Decíamos en un artículo anterior que la OTAN busca compensar una amplia superioridad militar rusa dotando a Ucrania de sistemas de artillería que le proveen tres ventajas: mayor alcance, mayor precisión y mayor movilidad que buena parte de la artillería rusa. A su vez, ese armamento no está siendo utilizado para responder al fuego ruso, sino para atacar sus depósitos de municiones y sus centros de comando y control.
Aunque es evidente que el nuevo armamento está haciendo una diferencia en favor de Ucrania, cabe preguntarse si bastará para cambiar el curso de la guerra. En esta materia, parece haber un límite: incluso los servicios de inteligencia de países integrantes de la OTAN consideran improbable que Ucrania recupere todo el territorio perdido desde el inicio de la invasión rusa el 24 de febrero pasado. Más allá de ese límite, hay dos consideraciones a tener en cuenta para responder a la pregunta. La primera es que los envíos de armamento hacia Ucrania llegarían a su punto máximo en octubre próximo. La segunda es que el primer contraataque ucraniano de envergadura se daría en torno a Jersón (porque, por ejemplo, es la ciudad bajo control ruso más cercana a las fronteras a través de las cuales Ucrania recibe el armamento de la OTAN). Por ende, a más tardar en noviembre sabremos con precisión hasta dónde podría llegar la contraofensiva ucraniana.

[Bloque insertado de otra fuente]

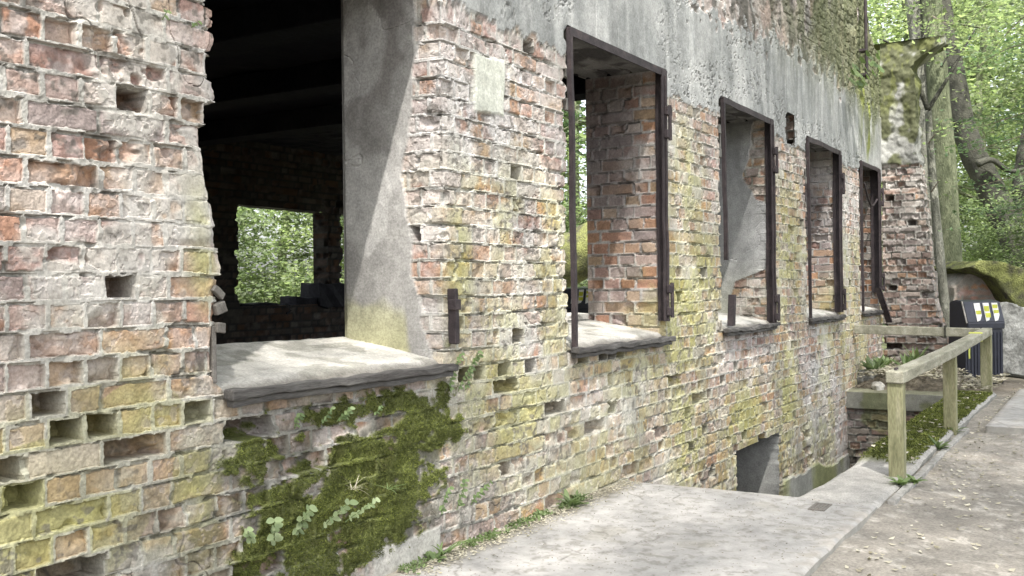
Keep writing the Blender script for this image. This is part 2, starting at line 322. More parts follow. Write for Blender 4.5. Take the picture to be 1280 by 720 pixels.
def brick_surface(u, z, jamb=None, depth=None, pal=PAL, seed=0, spall=.33, plain=False, mort=MORT, mission=.012):
    """height (m, outward) and colour of weathered brickwork at wall coordinates"""
    k, i, fu, fz, pitch = layout(u, z, seed)
    r = [_h(k, i, 100 + q + seed) for q in range(7)]
    jn = .0055 + .004 * (vn(u * 16, z * 16, 12) - .3) + .003 * (r[5] - .5)
    du = np.minimum(fu, 1 - fu) * pitch; dz = np.minimum(fz, 1 - fz) * CO
    rnd = .005
    ex = np.maximum(rnd - du, 0); ez = np.maximum(rnd - dz, 0)
    ed = np.where((du < rnd) & (dz < rnd), rnd - np.hypot(ex, ez), np.minimum(du, dz)) - jn - .002
    ed = ed + .005 * (vn(u * 70, z * 70, 14) - .5) + .0065 * (fbm(u * 16, z * 20, 3, 15) - .53)
    ed = np.where(r[2] < .14, ed + .010 * (fbm(u * 32, z * 32, 2, 62) - .42), ed)
    ins = ss(-.0008, .0018, ed)
    big = fbm(u * .55, z * .55, 2, 40)
    n25 = fbm(u * 24, z * 24, 3, 41); n8 = fbm(u * 8, z * 8, 3, 43)
    ps = spall + (big - .5) * .7
    if not plain: ps = ps - .10 + .45 * np.exp(-((u - 1.75) / .55) ** 2 - ((z - 1.85) / .35) ** 2)
    sp = r[0] < ps
    depth_b = np.where(sp, .007 + .036 * r[1] ** 1.5, .0015 + .003 * r[1])
    hole = r[2] < mission
    if not plain:
        key = (k.astype(np.int64) * 4096 + i.astype(np.int64))
        hole = hole | np.isin(key, [a * 4096 + b for a, b in HOLESET])
        force = np.isin(key, [a * 4096 + b for a, b in SPALLSET])
        sp = sp | force; depth_b = np.where(force, .022 + .012 * r[1], depth_b)
    # partial loss: only one corner of the brick has gone
    part = ss(.35, .6, fbm(u * 14 + r[3] * 9, z * 14, 2, 60) + (r[4] - .5) * .5)
    depth_b = np.where(sp, depth_b * mix(.35, 1.15, part), depth_b)
    bh = -depth_b + np.where(sp, (n25 - .5) * .009 + (n8 - .5) * .004, (n25 - .5) * .0022)
    bh = bh - .0035 * np.clip(1 - ed / .006, 0, 1) ** 2
    # a lost brick leaves a ragged pocket: deep at one end, rubble and broken mortar at the other
    gx_ = np.where(r[3] > .5, fu, 1 - fu); hd = ss(-.15, .55, gx_ + .9 * (fbm(u * 15, z * 15, 3, 61) - .5) + .25 * (r[5] - .3))
    bh = np.where(hole, -.022 - .10 * hd + (n25 - .5) * .03, bh)
    mh = .0005 + (n25 - .5) * .005 + (n8 - .5) * .003 - .020 * ss(.56, .64, fbm(u * 6, z * 11, 3, 47)) - .016 * ss(.48, .55, fbm(u * 15, z * 30, 2, 48)) * (dz < du) * (fz > .5)
    h = mix(mh, bh, ins) + .0016 * (vn(u * 170, z * 170, 49) - .5) + .003 * (vn(u * 62, z * 62, 46) - .5)
    # colours
    pi = (r[3] * len(pal)).astype(int) % len(pal)
    c = pal[pi] * (0.82 + .36 * r[4][..., None])
    c = mix(c, c.mean(-1, keepdims=True) * np.array((1.03, 1., .98)), .06)
    c = lerpc(c, (.42, .36, .35), .5 * (sp * ss(.4, .7, fbm(u * 18, z * 18, 3, 50))))
    c = lerpc(c, (.40, .235, .15), .3 * (sp * (r[5] > .5)))
    c = np.where(hole[..., None], c * .55, c)  # pocket colour darkened to imitate the shade of its depth
    mc = mort * (.85 + .3 * fbm(u * 9, z * 9, 3, 52))[..., None]
    col = mc + (c - mc) * ins[..., None]
    sm = fbm(u * 2.3, z * 3.1, 3, 53)
    nz = fbm(u * 6, z * 6, 4, 55)
    if not plain:
        zs = zone(u, z, SMEAR); ef = zone(u, z, EFFLO); al = zone(u, z, ALGAE); mo = zone(u, z, MOSSZ); dk = zone(u, z, DARK)
        smk = ss(.50, .62, sm + zs * .5 - .05) * ss(.3, .5, nz + .1)
        smk = np.where(hole, 0, smk) * ss(.25, .42, fbm(u * 15, z * 15, 3, 54))
        h = mix(h, .0015 + (n25 - .5) * .005 + (n8 - .5) * .004, smk * .8)
        col = lerpc(col, (.415, .395, .36), smk * .85)
        efm = np.clip(ss(.40, .62, nz * .6 + fbm(u * 17, z * 17, 3, 57) * .4 + ef * .22 - .07) * (.18 + ef), 0, 1)
        col = lerpc(col, (.57, .55, .54), efm * .85)
        pk = ss(.55, .65, fbm(u * 1.6, z * 1.6, 3, 58)) * ins
        col = lerpc(col, (.42, .32, .305), pk * .25)
        lime = ss(.50, .60, fbm(u * 10, z * 14, 4, 45)) * ss(.4, .6, fbm(u * 1.9, z * 1.9, 2, 44) + .04)
        col = lerpc(col, (.46, .445, .43), lime * .42)
        al = np.maximum(al, .55 * ss(3.7, 4.3, u) * ss(2.1, 1.6, z) * ss(.42, .6, fbm(u * 1.2, z * 1.0, 3, 38)))
        bk = (r[6] < .35 + .5 * al)          # algae takes hold brick by brick
        am = np.clip(al * ss(.32, .58, nz * .5 + fbm(u * 2.4, z * 2.0, 3, 59) * .6 + al * .15) * np.where(bk, 1.1, .5) * np.where(ins > .5, 1, .75), 0, .9)
        col = lerpc(col, (.335, .33, .115), am * .85)
        dm = dk * ss(.30, .50, nz) * 1.1
        col = lerpc(col, (.075, .075, .06), np.clip(dm, 0, .86))
        # dirt lodged in the pores, and hairline cracks that run through brick and mortar
        dirt = ss(.60, .68, fbm(u * 30, z * 34, 3, 63)) * ss(.40, .60, fbm(u * 2.1, z * 2.6, 3, 64) + .06)
        col = lerpc(col, (.13, .12, .105), dirt * .7)
        ck = ss(.006, .002, np.abs(fbm(u * 3.1, z * 2.4, 4, 65) - .5)) * ss(.5, .58, fbm(u * 1.3, z * 1.3, 2, 66))
        h = h - .008 * ck; col = lerpc(col, (.12, .11, .10), ck * .6)
        fl = ss(.56, .62, fbm(u * 38 + 3, z * 44, 3, 67)) * ins * ss(.45, .55, fbm(u * 3.3, z * 3.3, 2, 68))
        h = h - .003 * fl; col = lerpc(col, (.47, .42, .40), fl * .3)
        mm, mtex = moss_mask(u, z, mo)
        h = h + mm * (.002 + .014 * mtex + .02 * (fbm(u * 9, z * 12, 2, 75) - .4))
        col = lerpc(col, (.095, .11, .028), mm * .92)
    return h, col, ins
def moss_mask(u, z, mo=None):
    if mo is None: mo = zone(u, z, MOSSZ)
    a = fbm(u * 5.5, z * 9, 4, 70) * .6 + fbm(u * 22, z * 26, 3, 72) * .4
    k_ = (z / CO + .3 * vn(u * 3, z * 0, 71)) % 1      # it sits thickest on the ledges of the courses
    a = a - .075 * (np.abs(k_ - .5) * 2) * (vn(u * 7, np.floor(z / CO) * 3.3, 73) > .45) + .10 * (fbm(u * 60, z * 60, 2, 69) - .5)
    return ss(.47, .55, a + mo * .40 - .165) * ss(.12, .4, mo), fbm(u * 45, z * 45, 2, 74)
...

Cuando eso ocurra, es probable que las expectativas sobre lo que pasaría en caso de continuar la guerra converjan lo suficiente como para permitir la búsqueda de una solución negociada. Es decir, cuando las partes crean lo mismo respecto al desenlace probable de la guerra si esta continuase, tendrán incentivos para ahorrarse el costo de seguir peleando y alcanzar ese desenlace en la mesa de negociaciones. Apunta en la misma dirección el hecho de que el costo de seguir peleando crecerá significativamente en los próximos meses.
De un lado, parte de la guerra en el futuro próximo girará en torno al control de ciudades (como Jersón), y la guerra urbana favorece al defensor sobre el atacante (la literatura militar establece una ratio de 6 a 1 en favor del atacante como condición para garantizar el triunfo). Y la llegada hacia fines de año del invierno hará las cosas aún más difíciles para el atacante. De otro lado, el costo económico de la guerra no hará sino crecer con el paso del tiempo. La caída en el PBI ruso en el 2022 fluctuaría entre un 8,5% (según el FMI) y un 11,2% (según el Banco Mundial). Esas cifras han sido atenuadas por el incremento en el gasto público (apelando a fondos de contingencia que, a diferencia de sus reservas internacionales, vienen disminuyendo), y podrían empeorar por la disminución en sus importaciones producto de las sanciones (Rusia, por ejemplo, importa parte de los microprocesadores que emplea su industria militar). Por su parte, el PBI ucraniano se contraerá este año en más de un tercio (según el FMI), y el déficit fiscal de su Gobierno Central equivale a unos 5.000 millones de dólares mensuales (según la revista “The Economist”).
Hasta ahora, parte de las cuentas de Ucrania fueron pagadas por los Estados de la OTAN. Pero, a su vez, esos Estados enfrentan la mayor inflación en 40 años, una elevada probabilidad de recesión y la perspectiva de cortes en los suministros de gas rusos en pleno invierno. Todo lo cual podría contribuir al triunfo electoral de fuerzas de derecha radical en países como Italia y Estados Unidos que, como muestran declaraciones recientes de Donald Trump, serían menos proclives a continuar brindando ayuda a Ucrania. Bajo esas circunstancias, las principales potencias de la OTAN podrían preferir presionar al Gobierno Ucraniano para que busque una solución negociada, antes que continuar apoyándolo por tiempo indefinido en la guerra actual.